July 19, 2014 in Business

EPA proposes sharp curbs on Alaska copper mine plan

Maria L. La Ganga Los Angeles Times
 
Copper deposit

The Pebble deposit is the world’s largest known undeveloped copper deposit.

SEATTLE – The Environmental Protection Agency is proposing protections for Alaska’s Bristol Bay that would restrict plans to develop a mine nearly as deep as the Grand Canyon in what the agency describes as “one of the world’s most valuable salmon fisheries.”

In a written announcement Friday morning, EPA officials proposed restricting “all discharge of dredged or fill material related to mining the Pebble deposit” if it would result in the loss of streams, wetlands, lakes and ponds or alter the flow of streams where salmon have been documented.

“Bristol Bay is an extraordinary ecosystem that supports an ancient fishing culture and economic powerhouse,” Dennis McLerran, regional administrator for the EPA who oversees Alaska, said in a written statement. “The science is clear that mining the Pebble deposit would cause irreversible damage to one of the world’s last intact salmon ecosystems.”

“Bristol Bay’s exceptional fisheries deserve exceptional protection,” he said. “We are doing this now because we’ve heard from concerned tribes, the fishing industry, Alaskans and many others who have lived and worked for more than a decade under the uncertainty posed by this potentially destructive mine.”

The Pebble deposit holds copper, gold and molybdenum ore that was valued at an estimated $300 billion a few years ago.

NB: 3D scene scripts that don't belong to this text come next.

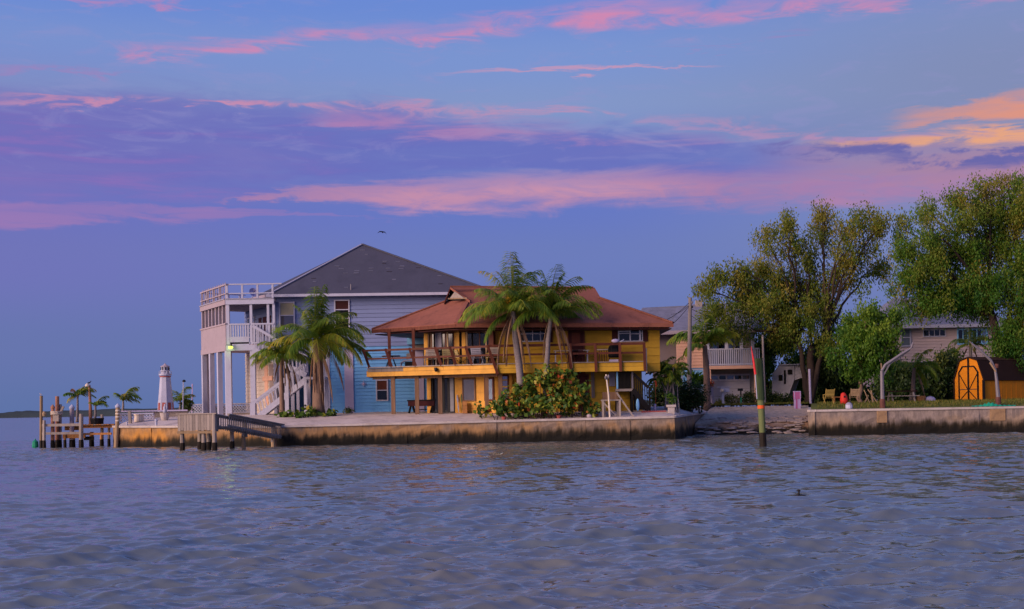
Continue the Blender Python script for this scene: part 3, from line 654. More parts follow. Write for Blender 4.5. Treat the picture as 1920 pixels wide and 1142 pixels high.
for z, w_ in ((5.48, .11), (4.96, .085)):
    p0 = at_h(6, z)
    for px in fpx:
        s = dF.sz(px, 670)[0]; p1 = V3(dF.w(s, .10, z)); mb = MB(); mb.bar(p0, p1, w_, w_ * 1.3); part('rail', mb, 'brown', YH); p0 = p1
for px in fpx:
    s = dF.sz(px, 670)[0]; mb = MB(); mb.bar(dF.w(s, .12, DB - .02), dF.w(s - .03, .13, 5.52), .15, .15); part('railing_post', mb, 'brown', YH)
mb = MB(); s = dF.sz(1211.5, 670)[0]; mb.bar(dF.w(s, .1, DB - .1), dF.w(s, .1, 5.21), .06); part('drainpipe', mb, 'cream', YH)
# posts under the roof and under the deck
for px, yb in ((725.5, 0), (771, 0)):
    s = dL.sz(px, 650)[0]; mb = MB(); mb.bar(dL.w(s, -.35, DT), dL.w(s, -.35, 6.70), .17); part('roof_post', mb, 'brown', YH)
def zgr(f, s, o): p = f.w(s, o, 0); return gz(p[0], p[1])
for px in (731.5, 776.3, 820, 905, 931):
    s = dL.sz(px, 740)[0]; o = -.45 if px < 890 else -.7; zg = zgr(dL, s, o)
    mb = MB(); mb.bar(dL.w(s, o, zg - .1), dL.w(s, o, DB + .02), .24); part('column', mb, 'column', YH)
mb = MB(); dL.box(mb, .1, dL.L - .1, -.62, -.5, DB - .16, DB + .18); part('beam', mb, 'column', YH)
for o in (-1.6, -2.7):
    mb = MB(); dL.box(mb, .5, dL.L - .3, o - .1, o, DB + .0, DB + .18); part('beam', mb, 'dark', YH)
# ground floor
gs = lambda px: fL.sz(px, 740)[0]; zg = 1.55
mb = MB(); fL.box(mb, gs(800.5), gs(808), -.25, 0, zg, DB); part('pier', mb, 'yellow', YH)
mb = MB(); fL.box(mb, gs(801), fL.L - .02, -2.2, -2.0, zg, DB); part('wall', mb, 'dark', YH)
window(fL, (gs(808.3), gs(853), zg + .1, DB - .05), YH, 'black', ['window_dark', 'blind', 'window_dark', 'blind'], 4, 1, o=-.1, fw=.1, mw=.14, px=False, name='sliding_door')
for a, b, z0, z1 in ((853, 862, zg, DB), (862, 898, zg, 2.34), (862, 867, 2.34, DB), (892, 908.5, 2.34, DB), (898, 936, zg, 2.34), (926.5, 936, 2.34, DB), (862, 936, DB - .18, DB)):
    mb = MB(); fL.box(mb, gs(a) + .002, gs(b) - .002, -.2, .0 if z0 < 3 else .01, z0, z1 - .003); part('wall_panel', mb, 'yellow', YH)
siding(fL, gs(867), gs(892), zg, 2.30, .2, 'yellow', YH)
window(fL, (gs(867), gs(892), 2.34, DB - .2), YH, 'column', ['window_grey'], 1, 1, o=.02, fw=.08, px=False)
window(fL, (gs(908.5), gs(926.5), 2.34, DB - .2), YH, 'brown', ['window_sky'], 1, 1, o=.02, fw=.09, px=False)
window(fF, (fF.sz(936.8, 730)[0], fF.sz(954, 730)[0], 2.34, DB - .06), YH, 'brown', ['window_pink'], 1, 1, o=.03, fw=.08, px=False)
gw = wall(fF, 0, fF.sz(1204, 740)[0], zg, DB, 'yellow_shaded', YH, board=.42)
mb = MB(); fF.pbox(mb, 955, 702, 961, 752, .04, .10); part('trim', mb, 'yellow', YH)
door(fF, (1086, 704, 1102, 776), 'maroon', parent=YH)
mb = MB(); fF.pbox(mb, 1063, 704, 1085, 724, .03, .06); part('panel', mb, 'dark', YH)
mb = MB(); fF.pbox(mb, 1109, 697, 1111, 746, .05, .11); fF.pbox(mb, 1112.5, 697, 1114, 746, .05, .10); part('drainpipe', mb, 'alu', YH)
mb = MB(); fF.pbox(mb, 1142, 698, 1153, 724, .04, .09); part('panel', mb, 'greyfab', YH, 'grey panel beside the stairs')
mb = MB(); s = dL.sz(820, 695)[0]; mb.lathe([(.07, -.1), (.11, 0), (.06, .12)], dL.w(s, .18, 4.195), 8); dL.box(mb, s - .12, s + .02, .05, .2, 4.215, 4.34); part('floodlight', mb, 'black', YH)
# roof: hipped with little gables (dutch gable) at both ends
A_ = P(855, 606.5, 73.6); B_ = P(697, 617.5, 78.1); R_ = P(1262.5, 605.5, 74.0); GR = P(878, 563, 76.7); GL = P(835, 565, 77.9)
RL = P(846, 538.5, 78.3); RR = P(1112, 539.5, 78.4); HR = P(1123, 558, 77.0); HRb = (5.4, 80.0, HR[2]); E_ = (R_[0], 82.0, R_[2]); D_ = (-6.4, 81.7, A_[2]); GLb = (-3.7, 80.0, GL[2])
for poly in ([A_, R_, HR, RR, (RL[0], RL[1], RL[2]), GR], [B_, A_, GR, GL], [R_, E_, HRb, HR], [D_, B_, GL, GLb], [E_, D_, GLb, RL, RR, HRb]):
    mb = MB(); mb.slab(poly, .16); part('roof_slope', mb, 'red_roof', YH)
mb = MB(); mb.slab([HR, HRb, RR], .1, (1, 0, 0)); part('gable', mb, 'red_roof', YH)
# left gable: projecting rakes, wall painted near black for the overhang's shade, pale louvred vent
AP = P(844, 538, 77.5); mb = MB(); g0 = P(832.5, 566.5, 77.35); g1 = P(881, 563.5, 76.2)
for a, b, c in ((AP, g0, RL), (g1, AP, RL)):
    inner = V3(GL if c is RL and a is AP else GR)
mb.slab([AP, g0, tuple(V3(GL)), RL], .14); part('gable_rake', mb, 'red_roof', YH)
mb = MB(); mb.slab([AP, RL, tuple(V3(GR)), g1], .14); part('gable_rake', mb, 'red_roof', YH)
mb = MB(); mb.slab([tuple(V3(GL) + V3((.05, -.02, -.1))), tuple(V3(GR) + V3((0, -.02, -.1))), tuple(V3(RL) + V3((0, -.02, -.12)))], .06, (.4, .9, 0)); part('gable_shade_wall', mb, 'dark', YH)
c0 = V3(GL) * .42 + V3(GR) * .58; mb = MB(); e0 = V3((-.28, -.45, 0)); z0 = .10
mb.slab([tuple(c0 + e0 + V3((-.25, .12, z0))), tuple(V3(GR) + e0 * .6 + V3((-.05, 0, z0))), tuple(c0 + e0 + V3((.08, -.02, .52)))], .05, (.4, .9, 0)); vt = part('gable_vent', mb, 'stucco', YH)
mb = MB(); mb.bar(c0 + e0 * 1.1 + V3((-.3, .15, z0)), V3(GR) + e0 * .6 + V3((.1, 0, z0)), .06, .08); part('trim', mb, 'tan_wood', YH)
for a, b in ((A_, GR), (B_, GL), (R_, HR), (AP, RR)):
    mb = MB(); mb.bar(V3(a) + V3((0, 0, .03)), V3(b) + V3((0, 0, .03)), .22, .07); part('ridge_cap', mb, 'red_roof', YH)
# eave boards
for a, b in ((B_, A_), (A_, R_)):
    mb = MB(); mb.bar(V3(a) + V3((0, -.02, -.14)), V3(b) + V3((0, -.02, -.14)), .06, .2); part('eave_board', mb, 'red_roof' if a is A_ else 'brown', YH)
mb = MB(); mb.slab([(p[0], p[1], p[2] - .3) for p in (V3(A_) + V3((.1, .1, 0)), V3(R_) + V3((-.1, .1, 0)), V3(E_) + V3((-.1, -.1, 0)), V3(D_), V3(B_) + V3((.2, .05, 0)))], .05); part('soffit', mb, 'maroon', YH)

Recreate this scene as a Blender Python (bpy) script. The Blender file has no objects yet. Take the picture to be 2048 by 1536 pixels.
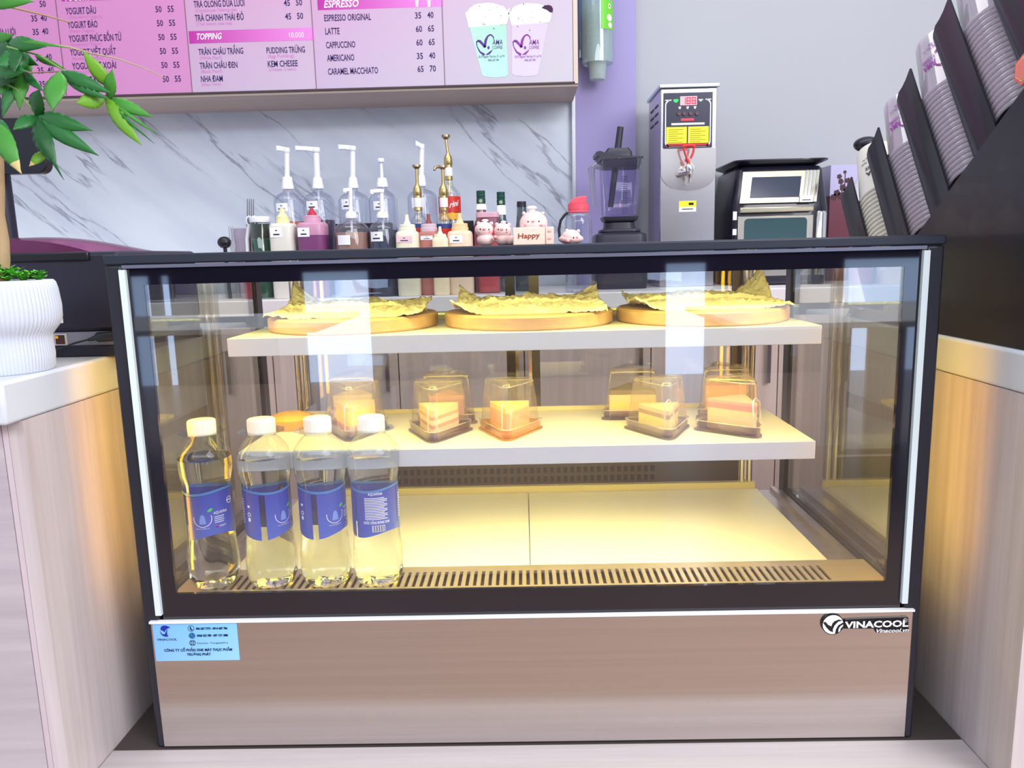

It is the largest known undeveloped copper deposit in the world.

Pebble Partnership CEO Tom Collier said the company is “outraged” that the EPA announced its proposal while the issue is pending in court and will continue to fight the EPA’s action.

“We have not yet seen EPA’s proposal, so we will reserve further comments until we have had a chance to read and analyze it,” Collier said in a statement. “We are outraged, however, that the Agency decided to take this action when litigation on their underlying authority to do so is pending in Federal court in Alaska, and when their own Inspector General is currently in the process of reviewing the propriety of EPA’s actions.”

The agency plans public input and has scheduled hearings in August and will also take comments online.

Chris Wood, president of Trout Unlimited, called the EPA’s announcement “hugely significant,” noting that digging a mine the size of the one described in filings with the Securities and Exchange Commission would require “industrializing a landscape that is today one of the most pristine places on Earth.”

“A cloud of uncertainty has hung over the Bristol Bay region for 10 years,” said Wood, whose sport-fishing organization is part of a coalition of sportsmen, commercial fishermen and Alaska natives seeking to halt the controversial mine.

“Now, we can all see a little bit of light at the end of the tunnel,” Wood said.